ARD-Doku deckt auf: So wird der deutsche Amateurfußball auf dem Wettmarkt ausgebeutet

Längst sind auch Amateurligen in Deutschland ins Visier der weltweiten Wettindustrie gelangt. (Bild: BR / Daniel Assmann)
Längst sind auch Amateurligen in Deutschland ins Visier der weltweiten Wettindustrie gelangt. (Bild: BR / Daniel Assmann)

Hunderttausende Euro für Spiele aus den deutschen Amateur-Fußballligen: Längst hat der internationale Wettmarkt auch Hobbysport als profitable Erlösquelle ausgemacht. Wie sich kleine Vereine dagegen zur Wehr setzen und was man beim DFB zu dem Trend sagt, offenbart nun eine aufschlussreiche ARD-Doku.

Live-Ticker mit wenigen Sekunden Verzögerung und Wetten in Echtzeit - in der Bundesliga und Champions League gehört Glücksspiel trotz vieler Gefahren mittlerweile dazu. Renommierte Vereine lassen sich von Wettanbietern sponsern, tragen teilweise sogar deren Namen auf dem Trikot. Doch wie die ARD-Doku "ARD Story: Angriff auf den Amateurfußball" offenbart, sind längst auch Amateurligen ins Visier des weltweiten Wettmarktes geraten.

"Anscheinend sitzt gerade jemand in Moskau oder China und setzt auf unser Spiel und verdient da sein Geld damit", berichtet Christian Boche in dem 45-minütigen Film frustriert. Er ist seit Jahrzehnten das Gesicht des Kirchheimer SC, eines einstigen bayerischen Fünftligisten. Die Spiele des Vereins sind quasi in Echtzeit auf einem virtuellen Platz sichtbar, gleich daneben lassen sich Wetten platzieren - teilweise bei 40 verschiedenen Anbietern pro Spiel. Mit dabei sind auch große Anbieter aus Deutschland, obwohl Glücksspiel im Amateurbereich in Deutschland verboten ist.

Ex-Torwart beichtet Spielmanipulation: "Man hat Bargeld bekommen und fertig"

Doch dank diverser Schlupflöcher im Internet und der schwierigen Verfolgbarkeit im Netz sind deutsche Amateurklassen längst zum Umschlagplatz für Hunderttausende Euro geworden. Die Folgen reichen von Beleidigungen in Social Media gegen unterklassige Vereine wie den Blumenthaler SV aus der Bremenliga bis zu unzähligen Betroffenen von Spielsucht und Fußballern, die bewusst die Spiele ihrer eigenen Mannschaften manipulieren.

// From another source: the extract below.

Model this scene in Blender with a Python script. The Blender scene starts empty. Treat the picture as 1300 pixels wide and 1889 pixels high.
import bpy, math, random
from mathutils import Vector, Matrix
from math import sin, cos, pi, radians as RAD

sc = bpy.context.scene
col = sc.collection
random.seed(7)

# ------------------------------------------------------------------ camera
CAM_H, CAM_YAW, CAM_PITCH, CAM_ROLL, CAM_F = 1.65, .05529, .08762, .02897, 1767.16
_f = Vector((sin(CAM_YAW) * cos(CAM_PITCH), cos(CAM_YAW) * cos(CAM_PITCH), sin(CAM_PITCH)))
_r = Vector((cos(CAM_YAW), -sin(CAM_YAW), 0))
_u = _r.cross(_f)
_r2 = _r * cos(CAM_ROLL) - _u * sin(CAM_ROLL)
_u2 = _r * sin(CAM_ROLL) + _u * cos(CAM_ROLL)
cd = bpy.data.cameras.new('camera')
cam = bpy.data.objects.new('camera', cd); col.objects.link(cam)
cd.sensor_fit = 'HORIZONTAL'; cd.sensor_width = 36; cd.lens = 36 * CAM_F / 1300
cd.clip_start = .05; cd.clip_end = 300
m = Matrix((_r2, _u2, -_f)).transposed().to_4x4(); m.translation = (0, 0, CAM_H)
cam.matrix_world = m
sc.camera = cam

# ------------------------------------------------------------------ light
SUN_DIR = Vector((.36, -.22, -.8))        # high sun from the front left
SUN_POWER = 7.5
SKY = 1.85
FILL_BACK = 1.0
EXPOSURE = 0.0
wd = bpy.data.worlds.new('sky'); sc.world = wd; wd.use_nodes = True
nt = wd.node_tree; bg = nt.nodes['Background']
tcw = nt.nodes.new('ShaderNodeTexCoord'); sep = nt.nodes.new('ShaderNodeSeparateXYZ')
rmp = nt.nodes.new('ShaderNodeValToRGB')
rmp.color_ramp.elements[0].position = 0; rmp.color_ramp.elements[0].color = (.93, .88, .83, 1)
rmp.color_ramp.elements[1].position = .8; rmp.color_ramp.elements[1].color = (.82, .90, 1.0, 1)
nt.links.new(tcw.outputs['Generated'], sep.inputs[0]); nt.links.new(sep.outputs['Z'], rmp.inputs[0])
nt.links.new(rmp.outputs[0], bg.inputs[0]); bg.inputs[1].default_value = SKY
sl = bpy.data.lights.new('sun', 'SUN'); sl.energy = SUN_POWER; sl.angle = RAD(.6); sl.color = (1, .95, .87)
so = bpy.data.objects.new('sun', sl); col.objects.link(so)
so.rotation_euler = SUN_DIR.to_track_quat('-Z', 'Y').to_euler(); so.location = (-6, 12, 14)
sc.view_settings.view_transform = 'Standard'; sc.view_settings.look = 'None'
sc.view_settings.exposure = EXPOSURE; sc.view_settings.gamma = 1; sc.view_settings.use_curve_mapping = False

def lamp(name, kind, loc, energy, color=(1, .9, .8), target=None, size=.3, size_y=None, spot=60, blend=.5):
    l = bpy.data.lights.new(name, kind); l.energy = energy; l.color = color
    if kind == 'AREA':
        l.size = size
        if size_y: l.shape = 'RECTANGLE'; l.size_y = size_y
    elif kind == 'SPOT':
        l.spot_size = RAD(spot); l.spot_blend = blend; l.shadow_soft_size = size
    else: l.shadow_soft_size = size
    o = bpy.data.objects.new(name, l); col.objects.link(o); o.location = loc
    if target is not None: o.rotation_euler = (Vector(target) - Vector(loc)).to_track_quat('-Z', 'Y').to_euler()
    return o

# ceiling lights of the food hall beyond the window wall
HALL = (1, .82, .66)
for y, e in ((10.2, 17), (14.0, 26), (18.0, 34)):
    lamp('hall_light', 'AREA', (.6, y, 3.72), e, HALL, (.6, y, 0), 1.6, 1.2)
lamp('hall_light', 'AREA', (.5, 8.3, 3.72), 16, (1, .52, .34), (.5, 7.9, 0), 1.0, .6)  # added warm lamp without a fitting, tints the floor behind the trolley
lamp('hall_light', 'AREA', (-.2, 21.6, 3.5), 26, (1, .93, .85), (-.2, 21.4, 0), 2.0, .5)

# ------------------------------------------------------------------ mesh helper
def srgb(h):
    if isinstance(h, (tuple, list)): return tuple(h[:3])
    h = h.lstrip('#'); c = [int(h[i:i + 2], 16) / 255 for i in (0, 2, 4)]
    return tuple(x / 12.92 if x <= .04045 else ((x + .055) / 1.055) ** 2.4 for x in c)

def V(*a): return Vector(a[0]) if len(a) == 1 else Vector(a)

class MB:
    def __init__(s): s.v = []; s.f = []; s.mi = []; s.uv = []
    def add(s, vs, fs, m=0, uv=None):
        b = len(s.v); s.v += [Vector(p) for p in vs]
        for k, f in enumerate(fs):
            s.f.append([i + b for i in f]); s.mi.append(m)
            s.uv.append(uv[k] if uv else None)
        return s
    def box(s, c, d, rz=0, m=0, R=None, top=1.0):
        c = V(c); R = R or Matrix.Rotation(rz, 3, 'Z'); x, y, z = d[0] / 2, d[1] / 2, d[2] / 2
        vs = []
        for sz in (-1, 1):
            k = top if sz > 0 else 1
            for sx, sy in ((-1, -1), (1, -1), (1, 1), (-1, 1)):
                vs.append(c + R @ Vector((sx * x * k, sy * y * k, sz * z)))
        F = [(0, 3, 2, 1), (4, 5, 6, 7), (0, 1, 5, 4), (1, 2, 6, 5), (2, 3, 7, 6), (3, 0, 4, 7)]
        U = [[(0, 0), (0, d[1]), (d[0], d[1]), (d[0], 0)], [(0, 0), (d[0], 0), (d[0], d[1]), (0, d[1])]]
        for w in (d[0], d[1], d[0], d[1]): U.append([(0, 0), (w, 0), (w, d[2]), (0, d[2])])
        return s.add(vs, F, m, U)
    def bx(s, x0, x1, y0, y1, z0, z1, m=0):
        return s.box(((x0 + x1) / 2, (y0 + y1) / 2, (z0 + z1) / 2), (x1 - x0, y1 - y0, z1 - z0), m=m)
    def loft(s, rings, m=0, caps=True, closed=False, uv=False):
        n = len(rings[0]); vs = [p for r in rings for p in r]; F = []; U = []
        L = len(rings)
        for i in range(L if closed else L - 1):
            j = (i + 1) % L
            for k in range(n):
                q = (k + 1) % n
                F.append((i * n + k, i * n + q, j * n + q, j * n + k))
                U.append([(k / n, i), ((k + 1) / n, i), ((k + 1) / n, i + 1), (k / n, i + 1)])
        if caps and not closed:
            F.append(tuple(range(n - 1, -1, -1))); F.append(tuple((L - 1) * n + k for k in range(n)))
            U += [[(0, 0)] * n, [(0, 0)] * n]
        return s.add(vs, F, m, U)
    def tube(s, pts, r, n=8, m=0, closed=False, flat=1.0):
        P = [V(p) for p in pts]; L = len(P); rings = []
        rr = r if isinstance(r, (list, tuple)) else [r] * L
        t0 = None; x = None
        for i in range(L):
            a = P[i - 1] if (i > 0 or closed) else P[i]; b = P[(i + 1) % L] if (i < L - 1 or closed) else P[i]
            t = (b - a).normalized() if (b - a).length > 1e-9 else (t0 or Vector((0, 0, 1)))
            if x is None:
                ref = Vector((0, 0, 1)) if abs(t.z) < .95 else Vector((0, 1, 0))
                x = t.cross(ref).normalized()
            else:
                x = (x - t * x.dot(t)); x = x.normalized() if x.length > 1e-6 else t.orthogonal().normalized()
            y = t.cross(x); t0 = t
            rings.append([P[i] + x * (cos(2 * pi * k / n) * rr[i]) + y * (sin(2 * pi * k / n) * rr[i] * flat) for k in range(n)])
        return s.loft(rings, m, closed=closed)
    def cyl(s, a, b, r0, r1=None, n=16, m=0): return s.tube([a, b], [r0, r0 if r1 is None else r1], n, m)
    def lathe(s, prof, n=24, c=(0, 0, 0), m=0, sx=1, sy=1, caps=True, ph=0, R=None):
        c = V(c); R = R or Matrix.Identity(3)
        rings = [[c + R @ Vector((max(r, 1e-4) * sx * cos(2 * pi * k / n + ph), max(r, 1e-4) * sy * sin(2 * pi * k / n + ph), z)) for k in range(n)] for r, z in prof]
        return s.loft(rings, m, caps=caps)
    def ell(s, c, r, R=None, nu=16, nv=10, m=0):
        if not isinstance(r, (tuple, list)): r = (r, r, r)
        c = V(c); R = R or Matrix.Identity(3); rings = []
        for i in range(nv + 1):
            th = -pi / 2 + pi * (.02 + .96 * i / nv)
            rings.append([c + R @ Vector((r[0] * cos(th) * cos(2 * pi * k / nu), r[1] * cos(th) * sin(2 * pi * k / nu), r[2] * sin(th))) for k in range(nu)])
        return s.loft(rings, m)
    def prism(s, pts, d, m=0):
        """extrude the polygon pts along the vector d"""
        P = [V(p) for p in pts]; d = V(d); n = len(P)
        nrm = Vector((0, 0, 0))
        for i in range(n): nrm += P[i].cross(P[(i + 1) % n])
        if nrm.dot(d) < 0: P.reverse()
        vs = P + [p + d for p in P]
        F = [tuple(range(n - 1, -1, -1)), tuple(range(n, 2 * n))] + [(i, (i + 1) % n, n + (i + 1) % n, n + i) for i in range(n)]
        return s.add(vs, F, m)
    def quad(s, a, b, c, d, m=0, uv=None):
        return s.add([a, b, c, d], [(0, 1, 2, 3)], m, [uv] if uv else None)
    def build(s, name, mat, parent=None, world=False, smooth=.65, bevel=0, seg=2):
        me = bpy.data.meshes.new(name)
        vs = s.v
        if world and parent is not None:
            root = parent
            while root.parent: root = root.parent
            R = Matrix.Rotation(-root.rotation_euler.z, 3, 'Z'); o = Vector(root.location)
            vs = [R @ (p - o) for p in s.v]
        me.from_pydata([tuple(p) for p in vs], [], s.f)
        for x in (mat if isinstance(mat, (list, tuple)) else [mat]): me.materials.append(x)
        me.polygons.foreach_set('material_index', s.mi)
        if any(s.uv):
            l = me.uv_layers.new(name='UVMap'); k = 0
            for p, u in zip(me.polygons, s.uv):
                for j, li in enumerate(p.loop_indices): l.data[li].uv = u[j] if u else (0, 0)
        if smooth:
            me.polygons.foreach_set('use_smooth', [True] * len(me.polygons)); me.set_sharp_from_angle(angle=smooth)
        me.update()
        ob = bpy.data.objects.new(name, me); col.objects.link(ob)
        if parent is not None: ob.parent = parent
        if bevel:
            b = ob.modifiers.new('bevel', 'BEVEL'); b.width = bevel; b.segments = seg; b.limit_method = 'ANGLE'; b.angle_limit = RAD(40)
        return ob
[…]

Bartolomej Kuru spielte einst für die U21-Nationalmannschaft Österreichs, doch als der Karriereweg des Torwarts in immer niedrigere Ligen führte, ließ er sich von den Angeboten der Wettmafia verführen. "Das wird man erst merken, wenn man in einer Zelle sitzt, die fünf Quadratmeter hat und man schläft dort mit einem Nachbarn und 20 Kakerlaken", beschreibt er in der ARD-Doku die Konsequenzen seiner Spielmanipulationen - 99 Tage U-Haft. Nach dem Spiel habe "man sich getroffen, hat Bargeld bekommen und fertig", erklärt der Torwart. Anders als der Ex-Kicker blieben die Drahtzieher im Hintergrund im Verborgenen.

"Das entzieht sich unserer Kontrolle": DFB sieht keine Wettproblematik

Obwohl Christian Boche auf dem Kirchheimer Fußballplatz einen Live-Scout auf frischer Tat ertappt und des Geländes verweist, scheint das Aufbegehren gegen die Wettindustrie ein Kampf gegen Windmühlen. Das liegt auch daran, dass weder in den Glücksspielbehörden der Länder noch beim DFB ein Bewusstsein für die Schieflage vorhanden ist - so zumindest vermittelt es der aufschlussreiche ARD-Film.

"Man kann im Darknet Panzer kaufen und von zu Hause aus alles Mögliche machen. Das entzieht sich unserer Kontrolle", gibt Ronny Zimmermann, DFB-Vizepräsident Amateure, im Interview an. Außerdem sei er trotz hoher Präsenz auf Amateurspielplätzen in den vergangenen Jahrzehnten nie mit dem Thema illegale Wetten oder Spielmanipulation in Berührung gekommen, versichert er.

Bei der Glücksspielbehörde GGL verspricht man zwar, die recherchierten Fälle des BR-Investigativteams genau zu prüfen, findet am Ende aber keine belastbaren Informationen. Und so scheint es, als würde das Geschäft auf dem Rücken der Amateure munter weitergehen.